== Data section
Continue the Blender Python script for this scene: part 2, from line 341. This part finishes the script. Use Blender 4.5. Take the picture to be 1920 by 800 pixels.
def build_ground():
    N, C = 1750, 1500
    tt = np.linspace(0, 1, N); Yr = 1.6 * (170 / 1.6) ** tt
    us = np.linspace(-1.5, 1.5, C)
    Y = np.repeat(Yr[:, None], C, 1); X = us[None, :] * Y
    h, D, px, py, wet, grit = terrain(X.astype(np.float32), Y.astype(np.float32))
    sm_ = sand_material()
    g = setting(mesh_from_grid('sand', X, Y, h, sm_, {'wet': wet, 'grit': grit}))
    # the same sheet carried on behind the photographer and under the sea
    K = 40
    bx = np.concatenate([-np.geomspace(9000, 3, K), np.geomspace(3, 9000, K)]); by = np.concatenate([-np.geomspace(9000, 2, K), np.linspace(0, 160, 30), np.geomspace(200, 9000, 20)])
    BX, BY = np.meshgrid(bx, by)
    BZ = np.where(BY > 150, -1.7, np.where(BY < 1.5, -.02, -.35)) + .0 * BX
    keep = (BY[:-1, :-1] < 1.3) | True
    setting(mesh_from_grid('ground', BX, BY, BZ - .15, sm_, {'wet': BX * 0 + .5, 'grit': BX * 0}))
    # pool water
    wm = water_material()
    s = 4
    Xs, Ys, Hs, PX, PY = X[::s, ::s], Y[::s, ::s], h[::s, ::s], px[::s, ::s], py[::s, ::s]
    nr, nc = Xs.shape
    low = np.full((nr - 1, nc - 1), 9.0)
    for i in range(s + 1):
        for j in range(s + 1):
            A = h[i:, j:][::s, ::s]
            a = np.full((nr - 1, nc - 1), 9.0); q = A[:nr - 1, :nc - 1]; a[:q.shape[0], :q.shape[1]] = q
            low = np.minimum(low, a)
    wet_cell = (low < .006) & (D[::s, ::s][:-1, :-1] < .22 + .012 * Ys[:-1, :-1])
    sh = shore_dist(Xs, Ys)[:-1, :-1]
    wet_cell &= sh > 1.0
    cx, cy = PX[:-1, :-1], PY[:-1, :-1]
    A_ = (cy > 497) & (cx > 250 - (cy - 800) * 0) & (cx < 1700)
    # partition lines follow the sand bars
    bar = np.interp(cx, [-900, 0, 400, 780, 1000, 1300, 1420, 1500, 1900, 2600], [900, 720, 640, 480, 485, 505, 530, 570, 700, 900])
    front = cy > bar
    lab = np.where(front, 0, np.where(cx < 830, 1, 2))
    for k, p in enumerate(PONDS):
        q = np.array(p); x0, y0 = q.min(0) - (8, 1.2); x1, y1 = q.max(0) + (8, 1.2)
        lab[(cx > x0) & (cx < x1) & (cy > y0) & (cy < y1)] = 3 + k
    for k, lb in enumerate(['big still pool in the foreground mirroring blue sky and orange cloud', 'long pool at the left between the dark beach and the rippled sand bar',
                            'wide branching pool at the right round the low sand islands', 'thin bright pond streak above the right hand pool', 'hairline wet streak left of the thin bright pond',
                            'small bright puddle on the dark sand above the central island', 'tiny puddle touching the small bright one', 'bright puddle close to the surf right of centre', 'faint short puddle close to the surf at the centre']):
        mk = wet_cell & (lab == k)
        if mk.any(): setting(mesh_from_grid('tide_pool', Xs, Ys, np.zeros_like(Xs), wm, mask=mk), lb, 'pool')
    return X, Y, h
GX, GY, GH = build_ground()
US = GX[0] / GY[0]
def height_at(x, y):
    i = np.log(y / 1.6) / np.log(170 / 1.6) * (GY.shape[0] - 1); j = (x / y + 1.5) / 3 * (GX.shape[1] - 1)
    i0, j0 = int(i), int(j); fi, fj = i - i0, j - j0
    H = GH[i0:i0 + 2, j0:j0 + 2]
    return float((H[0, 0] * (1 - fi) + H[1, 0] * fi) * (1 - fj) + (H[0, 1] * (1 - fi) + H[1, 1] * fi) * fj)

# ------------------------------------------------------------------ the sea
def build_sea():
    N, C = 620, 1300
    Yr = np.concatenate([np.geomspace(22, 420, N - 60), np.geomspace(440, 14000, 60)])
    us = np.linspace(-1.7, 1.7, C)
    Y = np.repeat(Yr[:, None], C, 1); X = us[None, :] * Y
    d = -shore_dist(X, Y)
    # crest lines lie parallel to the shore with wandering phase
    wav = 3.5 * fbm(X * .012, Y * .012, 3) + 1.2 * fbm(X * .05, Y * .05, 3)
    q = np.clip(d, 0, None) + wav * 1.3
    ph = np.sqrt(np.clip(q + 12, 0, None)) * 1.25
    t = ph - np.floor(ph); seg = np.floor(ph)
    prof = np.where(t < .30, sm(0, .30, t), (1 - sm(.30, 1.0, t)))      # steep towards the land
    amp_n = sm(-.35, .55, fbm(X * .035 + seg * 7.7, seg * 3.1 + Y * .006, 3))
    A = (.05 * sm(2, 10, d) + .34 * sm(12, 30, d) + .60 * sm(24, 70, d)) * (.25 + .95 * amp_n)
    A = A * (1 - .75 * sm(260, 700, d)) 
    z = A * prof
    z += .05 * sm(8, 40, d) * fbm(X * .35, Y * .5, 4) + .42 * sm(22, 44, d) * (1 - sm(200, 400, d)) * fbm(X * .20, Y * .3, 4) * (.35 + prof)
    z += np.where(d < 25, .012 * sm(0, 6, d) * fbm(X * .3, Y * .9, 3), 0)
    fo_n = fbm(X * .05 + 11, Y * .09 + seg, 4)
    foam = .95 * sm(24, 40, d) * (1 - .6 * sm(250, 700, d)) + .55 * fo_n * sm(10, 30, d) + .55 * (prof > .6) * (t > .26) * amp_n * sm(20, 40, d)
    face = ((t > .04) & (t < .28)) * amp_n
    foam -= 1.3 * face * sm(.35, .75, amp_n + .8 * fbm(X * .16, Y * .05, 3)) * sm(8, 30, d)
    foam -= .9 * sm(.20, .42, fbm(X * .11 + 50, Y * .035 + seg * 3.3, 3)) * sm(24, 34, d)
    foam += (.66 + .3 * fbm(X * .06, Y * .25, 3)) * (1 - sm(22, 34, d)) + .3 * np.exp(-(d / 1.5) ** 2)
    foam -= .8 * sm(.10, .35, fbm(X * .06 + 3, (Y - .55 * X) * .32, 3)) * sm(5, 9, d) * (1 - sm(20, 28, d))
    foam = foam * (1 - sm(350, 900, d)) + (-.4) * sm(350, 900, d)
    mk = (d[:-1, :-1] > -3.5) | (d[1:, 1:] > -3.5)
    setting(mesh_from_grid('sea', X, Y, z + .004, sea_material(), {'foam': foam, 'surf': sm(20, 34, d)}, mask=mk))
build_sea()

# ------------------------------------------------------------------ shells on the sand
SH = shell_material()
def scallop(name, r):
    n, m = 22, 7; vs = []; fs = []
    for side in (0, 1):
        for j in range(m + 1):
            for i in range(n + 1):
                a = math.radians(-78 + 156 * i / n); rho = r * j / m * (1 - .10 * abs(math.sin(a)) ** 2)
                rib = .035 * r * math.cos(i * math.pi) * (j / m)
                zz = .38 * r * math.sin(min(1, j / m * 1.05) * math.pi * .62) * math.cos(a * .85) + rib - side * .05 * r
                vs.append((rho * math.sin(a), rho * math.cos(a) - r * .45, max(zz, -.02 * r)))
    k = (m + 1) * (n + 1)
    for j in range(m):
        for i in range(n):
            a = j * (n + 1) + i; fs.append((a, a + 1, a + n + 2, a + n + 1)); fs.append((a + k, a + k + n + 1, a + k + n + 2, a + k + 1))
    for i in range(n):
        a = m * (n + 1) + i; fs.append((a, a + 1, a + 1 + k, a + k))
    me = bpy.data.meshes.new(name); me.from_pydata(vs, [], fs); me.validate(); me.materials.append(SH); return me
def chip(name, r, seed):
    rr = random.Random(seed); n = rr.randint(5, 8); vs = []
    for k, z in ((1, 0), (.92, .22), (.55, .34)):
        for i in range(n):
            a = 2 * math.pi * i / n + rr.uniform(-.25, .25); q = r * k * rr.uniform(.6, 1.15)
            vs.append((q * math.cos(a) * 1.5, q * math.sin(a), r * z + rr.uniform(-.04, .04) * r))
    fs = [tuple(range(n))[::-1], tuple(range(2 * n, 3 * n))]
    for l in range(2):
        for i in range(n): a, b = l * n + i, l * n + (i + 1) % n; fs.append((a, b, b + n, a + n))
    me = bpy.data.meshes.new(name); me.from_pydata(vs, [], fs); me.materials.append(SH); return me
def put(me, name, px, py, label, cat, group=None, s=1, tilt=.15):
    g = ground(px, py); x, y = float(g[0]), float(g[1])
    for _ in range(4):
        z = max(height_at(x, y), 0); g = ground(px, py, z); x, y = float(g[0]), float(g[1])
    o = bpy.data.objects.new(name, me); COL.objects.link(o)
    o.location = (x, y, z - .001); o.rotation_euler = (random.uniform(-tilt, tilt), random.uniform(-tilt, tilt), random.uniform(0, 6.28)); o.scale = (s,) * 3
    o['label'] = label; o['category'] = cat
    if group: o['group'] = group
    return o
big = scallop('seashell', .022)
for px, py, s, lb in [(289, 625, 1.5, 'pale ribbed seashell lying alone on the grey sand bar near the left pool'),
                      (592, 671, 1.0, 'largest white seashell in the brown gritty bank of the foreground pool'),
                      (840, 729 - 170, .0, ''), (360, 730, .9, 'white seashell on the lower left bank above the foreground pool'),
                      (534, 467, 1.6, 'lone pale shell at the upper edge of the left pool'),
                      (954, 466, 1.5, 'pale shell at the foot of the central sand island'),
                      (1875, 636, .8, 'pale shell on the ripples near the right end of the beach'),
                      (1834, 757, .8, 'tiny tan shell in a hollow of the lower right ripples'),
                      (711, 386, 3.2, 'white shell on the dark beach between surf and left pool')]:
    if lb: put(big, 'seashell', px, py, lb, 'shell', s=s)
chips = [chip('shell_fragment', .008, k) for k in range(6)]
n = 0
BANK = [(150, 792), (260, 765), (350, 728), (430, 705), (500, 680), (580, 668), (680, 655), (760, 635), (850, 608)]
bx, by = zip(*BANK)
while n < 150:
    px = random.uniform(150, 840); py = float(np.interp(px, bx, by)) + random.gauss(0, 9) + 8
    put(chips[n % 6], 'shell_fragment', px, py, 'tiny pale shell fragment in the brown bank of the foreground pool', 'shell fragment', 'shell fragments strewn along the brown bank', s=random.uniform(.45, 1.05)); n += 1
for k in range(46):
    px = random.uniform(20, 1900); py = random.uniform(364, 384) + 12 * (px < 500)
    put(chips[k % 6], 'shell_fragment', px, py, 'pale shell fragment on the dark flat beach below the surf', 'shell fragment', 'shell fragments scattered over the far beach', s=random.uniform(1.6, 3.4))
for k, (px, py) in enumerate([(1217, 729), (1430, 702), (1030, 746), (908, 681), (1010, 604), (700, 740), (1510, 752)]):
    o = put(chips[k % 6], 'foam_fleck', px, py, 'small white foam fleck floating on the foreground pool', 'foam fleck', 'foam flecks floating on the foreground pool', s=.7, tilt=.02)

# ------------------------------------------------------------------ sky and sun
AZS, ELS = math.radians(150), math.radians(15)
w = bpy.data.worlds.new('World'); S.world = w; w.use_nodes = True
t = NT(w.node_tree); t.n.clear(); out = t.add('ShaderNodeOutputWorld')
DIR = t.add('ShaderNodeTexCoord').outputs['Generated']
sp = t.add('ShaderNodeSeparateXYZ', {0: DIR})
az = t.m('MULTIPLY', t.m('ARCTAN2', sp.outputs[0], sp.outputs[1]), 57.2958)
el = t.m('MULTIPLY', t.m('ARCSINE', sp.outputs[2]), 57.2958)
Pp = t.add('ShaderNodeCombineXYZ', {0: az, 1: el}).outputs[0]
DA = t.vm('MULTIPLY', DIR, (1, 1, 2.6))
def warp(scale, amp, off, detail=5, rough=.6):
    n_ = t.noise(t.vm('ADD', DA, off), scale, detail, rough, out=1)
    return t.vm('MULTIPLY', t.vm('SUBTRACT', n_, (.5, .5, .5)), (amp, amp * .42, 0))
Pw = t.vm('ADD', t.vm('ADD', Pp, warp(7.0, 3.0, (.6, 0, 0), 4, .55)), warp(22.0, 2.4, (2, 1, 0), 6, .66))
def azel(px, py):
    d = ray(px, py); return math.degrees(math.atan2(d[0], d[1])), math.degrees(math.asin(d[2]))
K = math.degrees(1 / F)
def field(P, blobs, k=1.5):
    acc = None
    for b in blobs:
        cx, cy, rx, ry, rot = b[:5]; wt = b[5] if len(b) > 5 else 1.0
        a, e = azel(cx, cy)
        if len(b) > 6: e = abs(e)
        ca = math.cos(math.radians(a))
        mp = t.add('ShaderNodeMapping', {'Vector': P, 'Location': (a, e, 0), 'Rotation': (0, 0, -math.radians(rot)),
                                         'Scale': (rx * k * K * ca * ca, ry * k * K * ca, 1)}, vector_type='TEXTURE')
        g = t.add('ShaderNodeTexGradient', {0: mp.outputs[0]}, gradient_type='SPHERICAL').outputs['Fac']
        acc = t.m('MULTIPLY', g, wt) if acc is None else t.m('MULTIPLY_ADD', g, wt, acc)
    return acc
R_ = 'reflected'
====
[Task instructions]: Your answer should be a single number: the count of lines in the data that include the word "mask".

[Task result]: 2